Though ostensibly radically different, Ursu’s and Cardenal’s works converge to engage each other. To honor “El Padre” Ernesto Cardenal, I will end with a poem Ursu dedicated to Thomas Merton--the scholar, poet, and monk under whose tutelage Cardenal lived in the Trappist monastery at Gethsemani (Kentucky) between 1957-1965.

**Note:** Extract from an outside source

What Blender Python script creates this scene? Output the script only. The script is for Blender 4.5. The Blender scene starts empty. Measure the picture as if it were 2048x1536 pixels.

Liliana Ursu (tr. Mihaela Moscaliuc)
The one who leaves few footprints in the snow
To Thomas Merton
He splits wood,
leaves few footprints in the snow—
their life shorter than that of the small
pine tree fire
above which he warms his hands
before dovetailing
the icon frames—
before taking back to his hut an ice cube,
water he’ll use at twilight
to make coffee,
its black eye—sole indulgence,
its fragrant eye—sole gratification.
He leaves few footprints in the snow
and they’re quickly erased by birds
for whom he sows wheat and crumbs
under the window where he reads the Psalms.